Senada dengan Abdul Halim, Koordinator Nasional Destructive Fishing Watch Indonesia
Moh Abdi Suhufan mengatakan bahwa Pemerintah harus mengkaji sebaik
mungkin rencana pencabutan moratorium. Dengan kata lain, Pemerintah
Pusat tidak boleh terburu-buru memutuskan kelanjutan reklamasi.
“Sebab PemprovDKI masih transisi menunggu gubernur baru. Sebagai
penginisiatif reklamasi, Pemprov DKI mesti tetap bertanggungjawab
terhadap proyek tersebut dan pusat hanya memberikan dukungan atau
supervisi teknis,” jelas dia.
Selain itu, menurut Abdi Suhufan, legalitas yang terkait reklamasi
yaitu Perda reklamasi dan Perda zonas pesisir sampai saat ini belum
disetujui DPRD DKI. Kedua perda tersebut, ujar dia, merupakan alas hukum
bagi pemanfataan ruang laut dan pesisir di DKI.
“Pemprov DKI dan DPRD mesti menyelesaikan perda tersebut sebelum memutuskan kelanjutan reklamasi,” tambah dia.
Di luar kelengkapan perda, Abdi Suhufan menyebutkan, Pemprov DKI
ataupun Pemerinntah Pusat harus melengkapi dokumen AMDAL dengan kajian
dampak sosial proyek reklamasi. Dokumen itu menjadi wajib, karena proyek
tersebut memberikan dampak sosial bagi keberadaan sektor perikanan di
sekitar Teluk Jakarta dan juga sektor pelayaran.
“Seperti kita ketahui bahwa Muara Angke dan Muara Baru merupakan
pusat perdagangan dan distribusi ikan di DKI dan sekitarna,” tegas dia.

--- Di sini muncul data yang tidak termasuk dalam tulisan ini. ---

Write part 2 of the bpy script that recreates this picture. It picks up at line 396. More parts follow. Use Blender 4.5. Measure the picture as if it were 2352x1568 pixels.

Sementara Sekretaris Jenderal Koalisi Rakyat untuk Keadilan Perikanan
(KIARA) Susan Herawati menjanjikan, KIARA bersama Koalisi Selamatkan
Teluk Jakarta (KSTJ) akan merumuskan langkah hukum terkait pencabutan
moratorium di Teluk Jakarta.
“Kita akan rumuskan seperti apa. Tapi, yang paling mungkin dalam
waktu dekat memang melakukan PK (peninjauan kembali),” tegas dia.